How do I show that given $M$ a closed subspace of a normed space $X$, and let $\pi$ be the canonical projection of X onto $X/M$. Prove that $\|\pi\| = 1$.
I figure I could use Riesz' lemma and set $\|\pi\| = 1$, that's as far as I got.
I could also use the fact that the canonical map is a contraction so I would have $\|\pi(x)\| \leq \|x\| \Rightarrow \frac{\|\pi(x)\|}{\|x\|} \leq 1$ and taking a supremum then we get the desired result. This doesn't seem as rigorous.
By definition of the norm on $X/M$, for each $x\in X$, $$\|\pi(x)\|=\inf\{\|x+y\|:y\in M\}\leq \|x+0\|=\|x\|,$$ hence $\|\pi\|\leq 1$.

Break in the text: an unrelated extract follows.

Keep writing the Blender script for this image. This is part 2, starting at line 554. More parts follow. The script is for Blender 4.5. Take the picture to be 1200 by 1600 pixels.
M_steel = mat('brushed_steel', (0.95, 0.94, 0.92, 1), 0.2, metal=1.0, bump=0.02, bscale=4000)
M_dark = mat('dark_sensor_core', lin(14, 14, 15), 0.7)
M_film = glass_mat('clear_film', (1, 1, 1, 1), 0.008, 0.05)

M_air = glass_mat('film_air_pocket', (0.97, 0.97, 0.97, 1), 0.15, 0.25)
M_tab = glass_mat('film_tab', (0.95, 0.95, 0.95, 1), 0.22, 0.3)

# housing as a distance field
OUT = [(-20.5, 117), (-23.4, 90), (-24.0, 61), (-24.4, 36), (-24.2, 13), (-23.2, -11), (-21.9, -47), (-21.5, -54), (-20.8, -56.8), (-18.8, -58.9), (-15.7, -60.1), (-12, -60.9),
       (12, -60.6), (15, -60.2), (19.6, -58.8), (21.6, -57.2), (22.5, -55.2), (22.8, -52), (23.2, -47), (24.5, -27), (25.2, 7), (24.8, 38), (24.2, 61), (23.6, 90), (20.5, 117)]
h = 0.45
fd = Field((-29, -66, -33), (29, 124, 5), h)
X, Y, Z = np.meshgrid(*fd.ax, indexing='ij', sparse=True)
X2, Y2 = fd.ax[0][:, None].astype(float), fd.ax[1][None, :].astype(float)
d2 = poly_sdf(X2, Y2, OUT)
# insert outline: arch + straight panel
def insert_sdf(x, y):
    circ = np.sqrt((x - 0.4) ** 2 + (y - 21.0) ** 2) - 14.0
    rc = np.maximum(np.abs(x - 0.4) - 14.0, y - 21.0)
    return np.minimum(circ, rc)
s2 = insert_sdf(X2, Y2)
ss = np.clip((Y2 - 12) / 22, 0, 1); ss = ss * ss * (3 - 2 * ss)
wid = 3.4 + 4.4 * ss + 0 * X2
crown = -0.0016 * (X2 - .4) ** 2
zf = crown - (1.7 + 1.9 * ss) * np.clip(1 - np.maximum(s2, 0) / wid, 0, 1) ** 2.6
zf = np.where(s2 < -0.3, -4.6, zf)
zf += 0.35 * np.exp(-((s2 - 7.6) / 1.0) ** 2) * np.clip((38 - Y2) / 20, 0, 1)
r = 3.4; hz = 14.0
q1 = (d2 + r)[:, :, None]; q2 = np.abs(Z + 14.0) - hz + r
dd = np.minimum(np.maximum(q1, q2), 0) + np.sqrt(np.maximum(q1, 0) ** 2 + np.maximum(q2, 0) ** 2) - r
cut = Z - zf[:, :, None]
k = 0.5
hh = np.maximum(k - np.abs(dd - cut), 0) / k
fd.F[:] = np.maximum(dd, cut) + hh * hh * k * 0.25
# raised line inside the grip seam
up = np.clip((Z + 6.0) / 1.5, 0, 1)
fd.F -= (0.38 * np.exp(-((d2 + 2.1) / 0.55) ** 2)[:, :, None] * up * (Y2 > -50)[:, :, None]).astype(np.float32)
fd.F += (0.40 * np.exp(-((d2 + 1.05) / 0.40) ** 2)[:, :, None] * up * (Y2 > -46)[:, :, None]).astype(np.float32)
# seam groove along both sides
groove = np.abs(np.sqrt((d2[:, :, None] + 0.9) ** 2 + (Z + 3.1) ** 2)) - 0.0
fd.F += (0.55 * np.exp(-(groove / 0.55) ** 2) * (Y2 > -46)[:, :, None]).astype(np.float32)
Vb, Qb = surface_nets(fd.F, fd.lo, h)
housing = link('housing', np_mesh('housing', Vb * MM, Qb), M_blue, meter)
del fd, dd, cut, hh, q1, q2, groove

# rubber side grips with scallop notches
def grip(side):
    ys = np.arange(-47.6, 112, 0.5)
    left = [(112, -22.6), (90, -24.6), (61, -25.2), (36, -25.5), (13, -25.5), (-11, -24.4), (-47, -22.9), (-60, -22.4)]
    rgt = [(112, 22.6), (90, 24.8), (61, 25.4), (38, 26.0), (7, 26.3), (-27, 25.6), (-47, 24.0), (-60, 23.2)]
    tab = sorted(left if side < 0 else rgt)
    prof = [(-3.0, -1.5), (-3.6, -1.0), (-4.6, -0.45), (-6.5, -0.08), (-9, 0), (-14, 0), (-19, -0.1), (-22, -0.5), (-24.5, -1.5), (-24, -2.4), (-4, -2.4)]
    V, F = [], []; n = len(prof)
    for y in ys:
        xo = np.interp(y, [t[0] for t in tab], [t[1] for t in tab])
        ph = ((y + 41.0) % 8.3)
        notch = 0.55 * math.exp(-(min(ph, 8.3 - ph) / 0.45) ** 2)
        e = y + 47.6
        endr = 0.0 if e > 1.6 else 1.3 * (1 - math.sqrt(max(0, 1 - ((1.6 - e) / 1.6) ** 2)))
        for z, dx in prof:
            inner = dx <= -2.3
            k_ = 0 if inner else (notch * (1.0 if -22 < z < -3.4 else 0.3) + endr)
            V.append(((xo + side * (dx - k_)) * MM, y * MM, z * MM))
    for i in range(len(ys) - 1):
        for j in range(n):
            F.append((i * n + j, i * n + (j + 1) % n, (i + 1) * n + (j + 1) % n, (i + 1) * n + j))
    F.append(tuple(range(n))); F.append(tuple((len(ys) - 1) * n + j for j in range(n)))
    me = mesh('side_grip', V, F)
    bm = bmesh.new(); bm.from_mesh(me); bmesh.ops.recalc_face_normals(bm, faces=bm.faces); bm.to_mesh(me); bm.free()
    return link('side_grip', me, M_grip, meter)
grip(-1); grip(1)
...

For the other direction, we must assume that $M\neq X$; let $x$ be an element of $X\setminus M$. By closedness of $M$, $\|\pi(x)\|>0$, and thus for each $\varepsilon>0$, $\dfrac{\|\pi(x)\|}{1-\varepsilon}>\|\pi(x)\|=\inf\{\|x+y\|:y\in M\}$. This implies that there exists $y\in M$ such that $\|\pi(x)\|> \|x+y\|(1-\varepsilon)$. Thus $\|\pi(x+y)\|=\|\pi(x)\|> \|x+y\|(1-\varepsilon)$. Because $x+y\neq 0$, this implies that $\|\pi\|> 1-\varepsilon$.